Kadın Sekreterimiz Canan Çalağan’ın 16 Temmuz’da İzmir Karabağlar Polis Karakolunda şiddete maruz kalan Fevziye Cengiz’e ilişkin yaptığı açıklama aşağıdadır.
AKP Hükümeti’nin “işkenceye 0 tolerans” söylemine rağmen, emniyet güçlerinin başta kadınlar olmak üzere, gözaltına aldıkları kişilere işkence niteliğinde uyguladıkları şiddete bir örnek de İzmir Karabağlar Polis Karakolu’nda yaşanmıştır. 16 Temmuz’da bir eğlence mekânından çıkarken polislerce gözaltına alınan Fevziye Cengiz götürüldüğü karakolda polislerin şiddetine maruz kalmıştır. Polisler tarafından ölesiye dövülen kadının karakol kameralarına yansıyan görüntülerinin basında deşifre olması ile kamuoyunun haberdar olduğu bu olay, kadına yönelik şiddetin kadını “koruması” gereken kolluk güçleri tarafından da uygulandığını açık bir biçimde göstermiştir.
Başta Avrupa İnsan Hakları Mahkemesi olmak üzere, uluslararası kuruluşlar tarafından “emniyette işkence” vakaları açısından birçok kez mahkûm edilen Türkiye’nin işkence sicilini temizleme noktasından hala uzak olduğunu görmekteyiz. Cinsiyet ayrımcı AKP iktidarının toplumsal her alanda kurumlaşması ile ortaya çıkan tablo, gerici, otoriter ideolojinin pratik uygulamalarının bir görünümüdür. Bu doğrultuda, siyasal iktidardan bağımsız olmayan emniyet kurumunun da iktidarın toplum genelinde yarattığı bu ideolojik-siyasal tablonun bir parçası olduğu açıktır. Bu açıdan, kadına yönelik her türlü ayrımcılığın ve şiddetin önlenmesinde sadece yasal değişikliklerin yeterli ve sorun çözücü olmayacağını bir kez daha dile getiriyoruz. Yasal değişikliklerin yanı sıra, cinsiyet eşitlikçi bir perspektifle gerçekleştirilecek fiili uygulamaların önemini tekrar vurguluyoruz. Unutulmamalıdır ki, karakolda kadına şiddet uygulayan polisler yasa tarafından “kadını korumakla” mükellef kılınmıştır.
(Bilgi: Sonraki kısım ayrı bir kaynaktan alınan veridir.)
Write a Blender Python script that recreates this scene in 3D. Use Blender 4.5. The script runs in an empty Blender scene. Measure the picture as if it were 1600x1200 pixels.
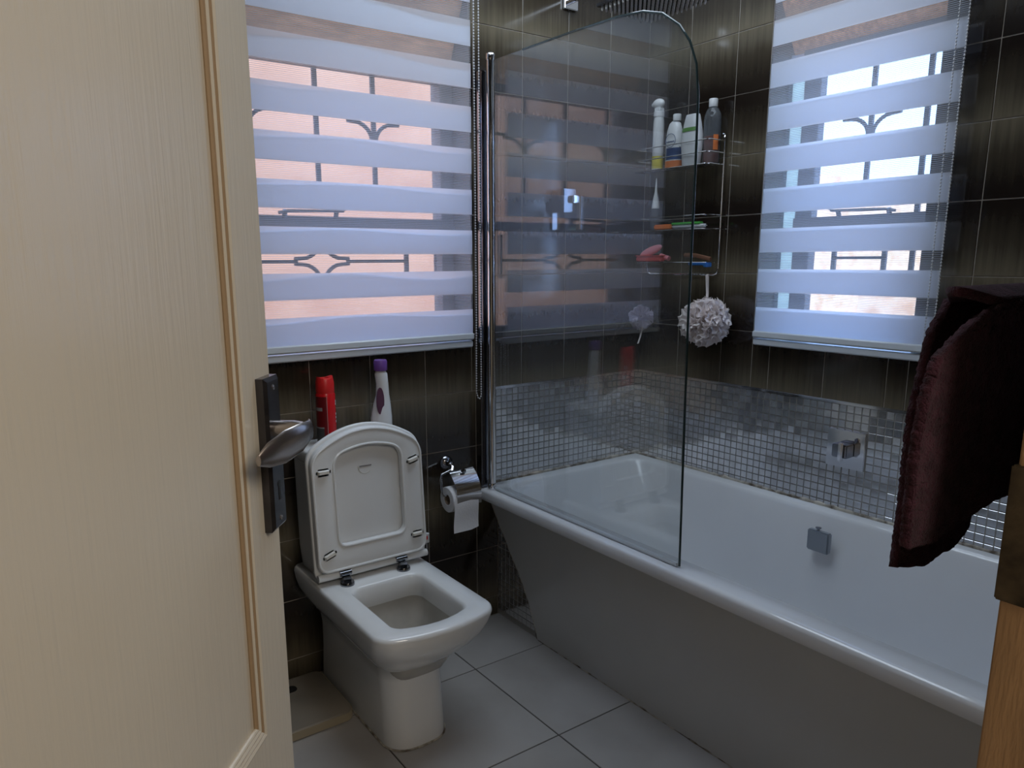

Ancak pratikte, polisin kadını korumak bir yana, bizzat şiddet uyguladığı ortaya çıkmaktadır.
Karakollarda yaşanan şiddet olaylarında, şiddet uygulayan kadar Adli Tıp Kurumu da suçludur. Fevziye Cengiz’e yönelik uygulanan şiddette de Adli Tıp Kurumu, kadının şiddete maruz kaldığına yönelik rapor hazırlamaktan imtina etmiştir. Bu durum aynı zamanda, erkek egemen zihniyet ile şekillenen kurumların, kadın karşısında dayanışma içinde olmasının bir örneğidir
Şiddet gören kadının neredeyse suçlu pozisyonuna itilmesi bu olayda da yaşanmıştır. Şiddet uygulayan polislere her hangi bir yaptırım uygulanmamıştır, hala görevlerindedirler. Yavuz hırsız ev sahibini bastırırmış misali, Fevziye Cengiz’e ise "kamu görevlisini yaralama ve hakaret etme" suçundan dava açılmıştır. Bu durum yaşanan birçok pratikte dikkat çekmeye çalıştığımız, erkek egemen yargının kadın karşısında takındığı tavır ve tutum ile ilgilidir. Polis, yargı el ele, kadına yönelik şiddeti körüklemeye, meşrulaştırmaya çalışmaktadır. Birçok şiddet davasında, cinsiyet ayrımcı bakış açısının egemen olduğu mahkemelerin tutumu, şiddet uygulayandan ziyade kadını “mahkûm” etme eğilimindedir. Hukuki ve etik birçok evrensel normu ihlal etme pahasına, mahkemelerin verdiği eşitliksiz, ayrımcı kararlar kadınların iki kez mağdur olmasına neden olmaktadır.
KESK olarak, Fevziye Cengiz şahsında, tüm diğer şiddet biçimleri gibi, polis eliyle kadına uygulanan bu şiddeti, işkenceyi kınıyoruz. İlk duruşması 15 Şubat’ta İzmir’de görülecek olan davanın yakın takipçisi olacağımızı belirtmek istiyoruz.